GUMMOW J:   Is there judgment of Justice McHugh on this question of parties?

MR JACKMAN:   Yes, that is the case in 195 CLR that we refer to.

GUMMOW J:   Sutton.

MR JACKMAN:   Sutton.  It is the case involving the BLF, and we refer to that.  That is another authority in support of our entitlement as of right to have the order set aside.  There is also Cameron v Cole 68 CLR, there is Grovenor v Permanent Trustee 40 ALJR, there is a decision of the New South Wales Court of Appeal in BP Australia v Brown that we refer to in our submissions; many, many cases.  It does not matter if you are joined as a party or not.  If you are a non‑party who is directly affected by orders then you are entitled as of right to have them set aside.  That is our point.  That is why we regard joinder as certainly not any pre‑condition to my rights, it is irrelevant to my rights.  The Court of Appeal was wrong to say, well, just because – they are wrong to regard the issue of joinder as discretionary, it is not, it is mandatory for necessary parties, that is why they are necessary.  In any event, they were wrong to regard the issue of joinder as resolving our application, they had to go on and consider the setting aside of orders that do directly affect us.

FRENCH CJ:   Mr Jackman and other counsel, are we safe to resume at 10 o’clock tomorrow morning on the assumption we have to rise by about 3?

MR JACKMAN:   I have not finished, I have got ‑ ‑ ‑

GUMMOW J:   I hope you have not finished ‑ ‑ ‑

FRENCH CJ:   You seem to be just getting warmed up.

GUMMOW J:   It is much more important to get proper submission than to get some rushed operation because we have to write judgments.

MR JACKMAN:   Well, I have a good half hour, but less than an hour.
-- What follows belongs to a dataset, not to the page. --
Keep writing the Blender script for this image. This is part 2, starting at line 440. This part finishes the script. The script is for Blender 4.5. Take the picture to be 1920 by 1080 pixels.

MR HUTLEY:   I just cannot see any circumstances - we will be finished by 3 o’clock in the light of that.  One has to deal with – and I should endeavour to shorten it – we have prepared some submissions in reply on the response of our learned friends to the notice of contention to say as much as we can in writing on ‑ ‑ ‑

GUMMOW J:   We get deluged with paper.

MR HUTLEY:   Well, your Honour, I am happy not to deluge your Honour, except that I am very conscious of the fact that your Honours have a deadline tomorrow ‑ ‑ ‑

GUMMOW J:   It is not a deadline.

FRENCH CJ:   It can stand over part heard, if it comes to that.

MR HUTLEY:   Your Honour, if it can stand over part heard, would your Honour mind allowing for that possibility and still being deluged in the sense that we have endeavoured to deal with what are really, in effect, evidentiary points, in a written form which will be convenient to your Honours to familiarise yourselves with the issues before ‑ ‑ ‑

GUMMOW J:   It is much more helpful if you rub our noses in the appeal book.

MR HUTLEY:   I intended to speak to it, your Honour.  Your Honour, the opportunity to talk here is something - your Honours might have noticed - I do not exactly decline, but there is a sort of a grainy detailed element to this that your Honours may find some assistance as being able to, in effect, spot it in advance.  But they are strictly in reply to – have your Honours received them or I can read them to your Honours otherwise in due course.  Your Honours are very kind.

FRENCH CJ:   We will start again at 10 o’clock tomorrow morning and perhaps the parties might think overnight about if the matter does have to stand over and we certainly do not want, as already been indicated, to unnecessarily or undesirably truncate the submissions and the assistance we can get from them.  Think about dates in that last sitting in March that would ordinarily have been in Hobart, but will now be in Canberra.

GUMMOW J:   I think it starts on 28 March.

FRENCH CJ:   All right.  The Court will adjourn then until 10 o’clock tomorrow morning.